A genealogical mongrel Eileen Ottensoser was born in Manhattan in 1922 to upwardly mobile parents with aspirational and style conscious values that were to become her trademark. The young Eileen had to jettison her Jewish heritage to be accepted into Barnard College New York, as at the time only a small quota of Jews were allowed places in “Ivy League” Universities, Eileen reckoned that she had a better chance of securing a place on merit in the 80% of non-Jewish places; she changed her maiden name to Otte and developed an increasingly WASP (White Anglo Saxon Protestant) identity.
 
By her own admission she had many proper (innocent) romances and hastily married a naval officer, the marriage equally hastily broke up in favour of debonair pilot but their passionate affair ended when he was killed in 1944.
 
The young Eileen had to jettison her Jewish heritage to be accepted into Barnard College New York, Eileen reckoned that she had a better chance of securing a place on merit in the 80% of non-Jewish places; she changed her maiden name to Otte.
 
Enter Jerry Ford who swept her off her feet, another naval officer and athletic footballer, they eloped and lived happily ever after.
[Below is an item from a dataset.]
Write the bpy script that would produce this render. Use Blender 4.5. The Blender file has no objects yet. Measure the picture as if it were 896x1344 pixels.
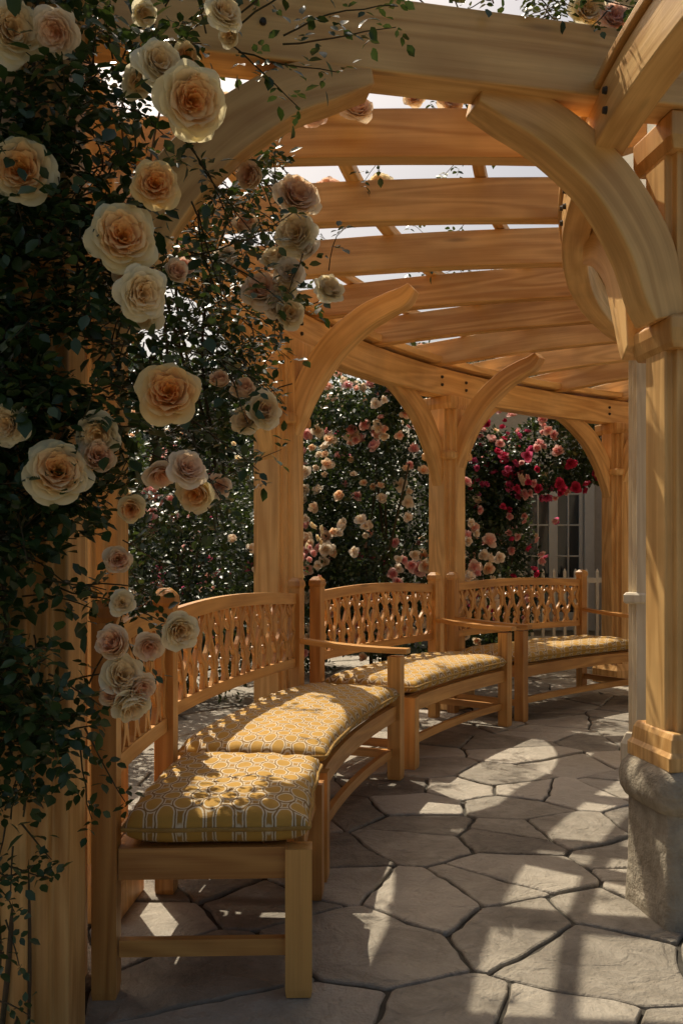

After brief spell as a reporter, photographic stylist and models secretary Eileen and Jerry set up their own modelling agency enterprise. With her eye and his management skills they were destined to dominate the international modelling scene. The Ford’s relentless work ethic and tyrannical brilliance and training often propelled their models into future stratospheric careers beyond modelling.
 
They expanded, developed businesses all over the world for associated creative artists (photographers, make-up artists and hairdressers), children, plus-size and older models and an international talent contest for what became known as the Ford Supermodel of the World.
 
Ford died in 2014 at 92 years, gracefully ageing models were among the 650 guests attending her memorial service at St Thomas’ on Fifth Avenue.
 
Robert Lacey, historian and author of the notable studies of Queen Elizabeth II, The Kingdom of Saudi Arabia and Princess Grace of Monaco, is renowned for his impeccable research which he now brings to “Model Woman”. With access to the agencies records and memorabilia, interviews with Ford family and friends this correspondent, who during those intoxicating times was a fashion editor for British Vogue, can vouch that Lacey presents an acurate and fascinating insight into the trajectory of both the glamourous and treacherous world of the Supermodel and her maker. This is a compelling summer read for fashionistas, published by Harper Collins on July 16th as a hardback and ebook.
 
 
 
“Everywoman can be her own sort of beautiful — all it takes is know how” Eileen Ford.